Exercise inputs:
● ● ●
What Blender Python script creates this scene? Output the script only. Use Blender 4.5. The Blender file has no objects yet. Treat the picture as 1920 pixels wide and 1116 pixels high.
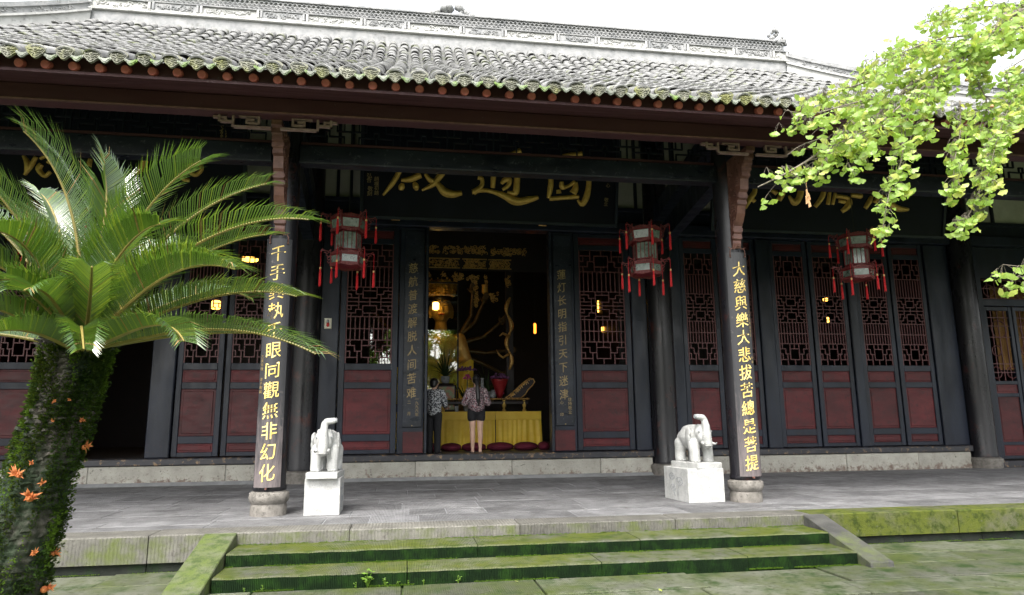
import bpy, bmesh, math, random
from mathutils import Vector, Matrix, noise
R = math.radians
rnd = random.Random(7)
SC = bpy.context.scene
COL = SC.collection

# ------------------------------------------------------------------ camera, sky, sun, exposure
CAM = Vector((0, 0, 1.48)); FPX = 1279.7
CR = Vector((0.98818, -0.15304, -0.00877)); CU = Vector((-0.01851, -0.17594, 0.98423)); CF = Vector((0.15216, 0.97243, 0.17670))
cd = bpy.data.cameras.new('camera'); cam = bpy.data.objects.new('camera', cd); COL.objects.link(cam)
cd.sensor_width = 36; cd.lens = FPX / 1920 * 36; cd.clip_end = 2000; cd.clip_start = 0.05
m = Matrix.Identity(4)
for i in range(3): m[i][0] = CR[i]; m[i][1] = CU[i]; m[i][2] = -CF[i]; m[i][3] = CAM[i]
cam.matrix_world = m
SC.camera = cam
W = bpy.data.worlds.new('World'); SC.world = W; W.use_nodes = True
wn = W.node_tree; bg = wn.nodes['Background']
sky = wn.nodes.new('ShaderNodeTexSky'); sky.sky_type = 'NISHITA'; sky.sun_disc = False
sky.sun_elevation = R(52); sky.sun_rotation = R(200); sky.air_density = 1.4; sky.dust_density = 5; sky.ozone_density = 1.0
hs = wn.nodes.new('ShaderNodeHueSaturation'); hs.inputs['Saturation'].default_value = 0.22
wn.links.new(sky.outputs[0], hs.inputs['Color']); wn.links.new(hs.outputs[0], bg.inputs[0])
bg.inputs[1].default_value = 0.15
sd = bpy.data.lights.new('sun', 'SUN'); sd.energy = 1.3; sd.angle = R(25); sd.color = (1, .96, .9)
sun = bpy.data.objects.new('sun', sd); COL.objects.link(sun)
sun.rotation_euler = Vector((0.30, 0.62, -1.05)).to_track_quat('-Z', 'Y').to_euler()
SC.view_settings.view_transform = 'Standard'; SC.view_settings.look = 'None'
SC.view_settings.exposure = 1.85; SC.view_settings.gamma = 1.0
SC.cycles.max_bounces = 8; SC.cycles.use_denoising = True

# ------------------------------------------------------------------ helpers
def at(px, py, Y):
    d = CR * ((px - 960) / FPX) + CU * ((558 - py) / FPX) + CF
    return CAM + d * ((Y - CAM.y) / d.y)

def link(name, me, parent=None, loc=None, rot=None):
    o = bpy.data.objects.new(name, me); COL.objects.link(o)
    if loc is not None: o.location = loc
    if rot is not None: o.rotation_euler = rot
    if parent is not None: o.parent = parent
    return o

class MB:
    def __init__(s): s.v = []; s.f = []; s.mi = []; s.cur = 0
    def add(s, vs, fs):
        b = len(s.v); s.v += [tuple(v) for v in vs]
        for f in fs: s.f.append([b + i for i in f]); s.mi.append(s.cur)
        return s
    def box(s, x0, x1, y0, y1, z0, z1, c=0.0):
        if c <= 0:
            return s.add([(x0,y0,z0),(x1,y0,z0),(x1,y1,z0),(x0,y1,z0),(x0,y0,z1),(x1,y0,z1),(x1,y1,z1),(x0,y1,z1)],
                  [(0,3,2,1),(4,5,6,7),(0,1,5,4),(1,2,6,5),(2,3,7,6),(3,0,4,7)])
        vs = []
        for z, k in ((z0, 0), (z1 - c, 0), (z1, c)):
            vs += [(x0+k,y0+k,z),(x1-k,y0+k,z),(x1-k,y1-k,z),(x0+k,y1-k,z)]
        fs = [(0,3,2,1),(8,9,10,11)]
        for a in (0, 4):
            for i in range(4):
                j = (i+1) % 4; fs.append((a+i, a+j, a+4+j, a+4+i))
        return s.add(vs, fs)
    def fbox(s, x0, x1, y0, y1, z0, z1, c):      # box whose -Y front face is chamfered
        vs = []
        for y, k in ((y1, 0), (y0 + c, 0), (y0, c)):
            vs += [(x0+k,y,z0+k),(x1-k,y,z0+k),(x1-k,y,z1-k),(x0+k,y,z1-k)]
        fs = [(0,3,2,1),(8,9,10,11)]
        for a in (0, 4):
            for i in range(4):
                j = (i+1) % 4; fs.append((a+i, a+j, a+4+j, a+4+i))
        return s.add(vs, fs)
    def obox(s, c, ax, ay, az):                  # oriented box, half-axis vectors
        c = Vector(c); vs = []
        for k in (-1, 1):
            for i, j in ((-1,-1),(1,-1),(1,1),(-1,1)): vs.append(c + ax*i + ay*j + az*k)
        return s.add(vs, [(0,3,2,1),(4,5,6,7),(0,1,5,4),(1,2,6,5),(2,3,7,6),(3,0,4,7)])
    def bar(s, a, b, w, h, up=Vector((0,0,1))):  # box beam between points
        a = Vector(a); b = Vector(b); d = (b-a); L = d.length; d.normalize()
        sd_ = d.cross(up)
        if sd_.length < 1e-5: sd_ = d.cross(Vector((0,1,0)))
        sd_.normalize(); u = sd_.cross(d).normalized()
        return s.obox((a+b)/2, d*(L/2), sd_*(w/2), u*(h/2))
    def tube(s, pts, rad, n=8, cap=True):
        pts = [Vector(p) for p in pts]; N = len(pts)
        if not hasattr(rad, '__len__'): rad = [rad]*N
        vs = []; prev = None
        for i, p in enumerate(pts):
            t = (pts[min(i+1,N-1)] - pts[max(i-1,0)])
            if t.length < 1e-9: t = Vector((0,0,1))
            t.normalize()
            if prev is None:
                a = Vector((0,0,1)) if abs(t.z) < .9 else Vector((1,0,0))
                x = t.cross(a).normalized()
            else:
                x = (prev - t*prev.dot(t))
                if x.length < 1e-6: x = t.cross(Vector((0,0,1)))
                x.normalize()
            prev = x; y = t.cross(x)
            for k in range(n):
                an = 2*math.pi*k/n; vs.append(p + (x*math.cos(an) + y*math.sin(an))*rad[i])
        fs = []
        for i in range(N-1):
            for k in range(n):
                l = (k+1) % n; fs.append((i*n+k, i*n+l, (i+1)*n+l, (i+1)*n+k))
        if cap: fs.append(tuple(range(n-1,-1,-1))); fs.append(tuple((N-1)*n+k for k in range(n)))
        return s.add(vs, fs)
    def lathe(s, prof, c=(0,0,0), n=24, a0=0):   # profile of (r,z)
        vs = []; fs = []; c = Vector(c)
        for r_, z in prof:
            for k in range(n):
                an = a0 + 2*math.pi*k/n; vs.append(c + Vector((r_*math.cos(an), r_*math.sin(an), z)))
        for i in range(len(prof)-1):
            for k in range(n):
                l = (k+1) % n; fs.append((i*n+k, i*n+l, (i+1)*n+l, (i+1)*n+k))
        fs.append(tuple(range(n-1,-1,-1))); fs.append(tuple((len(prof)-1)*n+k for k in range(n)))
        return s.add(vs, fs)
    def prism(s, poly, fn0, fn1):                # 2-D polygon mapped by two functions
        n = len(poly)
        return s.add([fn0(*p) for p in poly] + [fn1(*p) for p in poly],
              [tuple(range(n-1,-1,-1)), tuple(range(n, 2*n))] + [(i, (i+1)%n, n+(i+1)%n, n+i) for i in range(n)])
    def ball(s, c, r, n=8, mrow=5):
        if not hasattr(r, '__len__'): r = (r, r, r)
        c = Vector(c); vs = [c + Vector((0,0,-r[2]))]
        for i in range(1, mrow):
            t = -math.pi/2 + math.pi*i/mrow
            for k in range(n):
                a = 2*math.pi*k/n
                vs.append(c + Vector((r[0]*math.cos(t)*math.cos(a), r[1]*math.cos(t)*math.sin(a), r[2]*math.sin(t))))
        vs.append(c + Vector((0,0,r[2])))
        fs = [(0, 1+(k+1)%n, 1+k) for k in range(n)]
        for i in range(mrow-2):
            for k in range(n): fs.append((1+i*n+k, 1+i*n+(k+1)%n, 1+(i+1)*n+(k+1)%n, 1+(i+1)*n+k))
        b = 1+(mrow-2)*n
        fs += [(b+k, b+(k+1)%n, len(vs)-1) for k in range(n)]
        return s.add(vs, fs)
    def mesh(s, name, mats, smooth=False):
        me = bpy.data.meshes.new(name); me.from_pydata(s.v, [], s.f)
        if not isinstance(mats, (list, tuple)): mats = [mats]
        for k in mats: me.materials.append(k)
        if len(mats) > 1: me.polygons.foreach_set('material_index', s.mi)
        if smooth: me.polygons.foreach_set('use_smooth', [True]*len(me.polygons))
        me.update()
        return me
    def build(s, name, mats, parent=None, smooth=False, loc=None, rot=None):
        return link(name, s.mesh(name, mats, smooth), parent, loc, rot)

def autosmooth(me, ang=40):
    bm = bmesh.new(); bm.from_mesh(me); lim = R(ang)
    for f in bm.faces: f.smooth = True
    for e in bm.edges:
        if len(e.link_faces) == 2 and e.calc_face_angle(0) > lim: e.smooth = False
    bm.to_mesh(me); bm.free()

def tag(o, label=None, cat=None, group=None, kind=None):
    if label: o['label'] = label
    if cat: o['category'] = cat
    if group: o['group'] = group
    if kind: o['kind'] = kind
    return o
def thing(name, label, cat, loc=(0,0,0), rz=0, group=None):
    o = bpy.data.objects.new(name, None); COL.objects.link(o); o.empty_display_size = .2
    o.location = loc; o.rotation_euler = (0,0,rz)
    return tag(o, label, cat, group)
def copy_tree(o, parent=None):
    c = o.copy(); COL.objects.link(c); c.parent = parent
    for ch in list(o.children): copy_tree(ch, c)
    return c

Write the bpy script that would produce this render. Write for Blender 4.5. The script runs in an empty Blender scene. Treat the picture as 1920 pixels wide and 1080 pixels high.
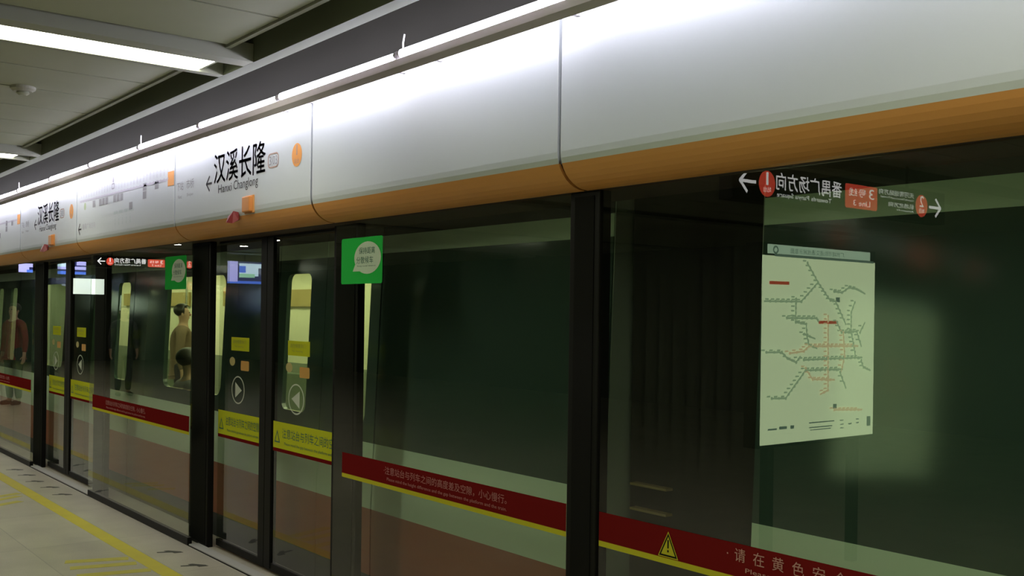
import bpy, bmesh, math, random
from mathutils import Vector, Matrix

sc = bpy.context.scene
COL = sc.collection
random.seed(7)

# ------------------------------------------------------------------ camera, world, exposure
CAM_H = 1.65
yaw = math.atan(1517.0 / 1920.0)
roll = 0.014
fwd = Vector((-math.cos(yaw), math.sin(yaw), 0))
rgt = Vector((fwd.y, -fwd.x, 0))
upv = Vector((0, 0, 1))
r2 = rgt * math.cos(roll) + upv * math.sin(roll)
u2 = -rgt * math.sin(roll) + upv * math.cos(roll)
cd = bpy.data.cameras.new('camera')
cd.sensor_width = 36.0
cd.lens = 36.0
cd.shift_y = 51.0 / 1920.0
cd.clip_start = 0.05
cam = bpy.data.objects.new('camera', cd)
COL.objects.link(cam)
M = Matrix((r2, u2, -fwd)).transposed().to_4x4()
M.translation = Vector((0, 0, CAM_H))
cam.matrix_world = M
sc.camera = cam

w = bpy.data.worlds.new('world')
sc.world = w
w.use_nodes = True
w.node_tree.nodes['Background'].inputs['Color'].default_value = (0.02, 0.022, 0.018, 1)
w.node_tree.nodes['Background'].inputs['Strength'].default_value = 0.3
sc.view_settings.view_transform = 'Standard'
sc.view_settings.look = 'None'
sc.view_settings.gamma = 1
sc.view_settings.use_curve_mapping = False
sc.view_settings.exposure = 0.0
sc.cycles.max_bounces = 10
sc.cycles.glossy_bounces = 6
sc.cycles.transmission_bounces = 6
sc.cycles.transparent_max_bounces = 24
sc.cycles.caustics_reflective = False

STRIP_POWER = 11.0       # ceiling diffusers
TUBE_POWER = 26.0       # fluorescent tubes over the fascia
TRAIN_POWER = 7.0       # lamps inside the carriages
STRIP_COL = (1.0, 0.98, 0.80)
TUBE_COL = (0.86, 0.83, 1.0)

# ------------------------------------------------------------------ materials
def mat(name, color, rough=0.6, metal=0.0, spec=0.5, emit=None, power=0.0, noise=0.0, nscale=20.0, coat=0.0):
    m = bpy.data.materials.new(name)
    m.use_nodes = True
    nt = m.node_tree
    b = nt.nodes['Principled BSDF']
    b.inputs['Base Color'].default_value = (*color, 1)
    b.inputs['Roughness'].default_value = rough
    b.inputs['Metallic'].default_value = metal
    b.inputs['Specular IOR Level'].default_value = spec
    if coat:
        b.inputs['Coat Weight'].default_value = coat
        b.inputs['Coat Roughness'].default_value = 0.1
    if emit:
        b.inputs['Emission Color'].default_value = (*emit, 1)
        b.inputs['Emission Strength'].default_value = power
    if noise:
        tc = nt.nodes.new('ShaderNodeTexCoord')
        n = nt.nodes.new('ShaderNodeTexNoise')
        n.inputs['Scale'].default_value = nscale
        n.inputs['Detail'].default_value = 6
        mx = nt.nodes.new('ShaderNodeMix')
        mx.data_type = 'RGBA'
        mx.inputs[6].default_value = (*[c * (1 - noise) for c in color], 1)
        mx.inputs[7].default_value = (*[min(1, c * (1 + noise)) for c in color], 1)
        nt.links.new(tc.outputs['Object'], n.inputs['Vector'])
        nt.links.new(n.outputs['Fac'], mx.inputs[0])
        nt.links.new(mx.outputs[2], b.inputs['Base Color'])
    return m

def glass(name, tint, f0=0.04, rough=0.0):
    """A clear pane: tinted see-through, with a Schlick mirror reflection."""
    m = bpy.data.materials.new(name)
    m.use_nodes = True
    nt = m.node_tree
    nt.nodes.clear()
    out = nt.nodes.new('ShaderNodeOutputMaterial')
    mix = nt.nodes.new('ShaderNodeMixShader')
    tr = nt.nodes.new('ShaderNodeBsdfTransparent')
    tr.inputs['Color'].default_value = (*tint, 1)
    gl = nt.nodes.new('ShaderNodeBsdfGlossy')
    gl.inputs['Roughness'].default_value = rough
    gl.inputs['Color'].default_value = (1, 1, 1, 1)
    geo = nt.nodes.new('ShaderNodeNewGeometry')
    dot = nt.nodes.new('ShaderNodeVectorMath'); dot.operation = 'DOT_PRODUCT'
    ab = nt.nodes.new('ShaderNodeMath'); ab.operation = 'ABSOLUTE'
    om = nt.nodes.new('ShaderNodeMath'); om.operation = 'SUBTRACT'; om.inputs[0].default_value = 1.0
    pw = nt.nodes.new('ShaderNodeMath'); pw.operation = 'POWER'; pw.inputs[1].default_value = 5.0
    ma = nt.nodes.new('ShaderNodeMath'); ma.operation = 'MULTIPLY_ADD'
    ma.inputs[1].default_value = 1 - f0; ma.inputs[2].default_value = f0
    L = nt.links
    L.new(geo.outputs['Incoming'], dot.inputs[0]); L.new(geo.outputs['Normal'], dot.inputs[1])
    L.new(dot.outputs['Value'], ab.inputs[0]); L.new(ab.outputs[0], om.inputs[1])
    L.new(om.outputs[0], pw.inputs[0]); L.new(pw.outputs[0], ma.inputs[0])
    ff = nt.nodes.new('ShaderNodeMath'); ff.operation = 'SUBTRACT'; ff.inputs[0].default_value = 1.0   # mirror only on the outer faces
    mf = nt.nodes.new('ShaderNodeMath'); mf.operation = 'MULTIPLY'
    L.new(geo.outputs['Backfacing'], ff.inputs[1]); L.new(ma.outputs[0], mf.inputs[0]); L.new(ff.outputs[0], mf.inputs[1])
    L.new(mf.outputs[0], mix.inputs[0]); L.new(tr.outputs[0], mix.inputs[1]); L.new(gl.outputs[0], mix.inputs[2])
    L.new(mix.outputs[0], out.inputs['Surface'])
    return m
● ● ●
Stated problem: Start at the line above containing "Write the bpy" and stop at the line containing "random.seed(7)": print those lines and everything between them exactly, but not the pictures.

Problem solution:
Write the bpy script that would produce this render. Write for Blender 4.5. The script runs in an empty Blender scene. Treat the picture as 1920 pixels wide and 1080 pixels high.
import bpy, bmesh, math, random
from mathutils import Vector, Matrix

sc = bpy.context.scene
COL = sc.collection
random.seed(7)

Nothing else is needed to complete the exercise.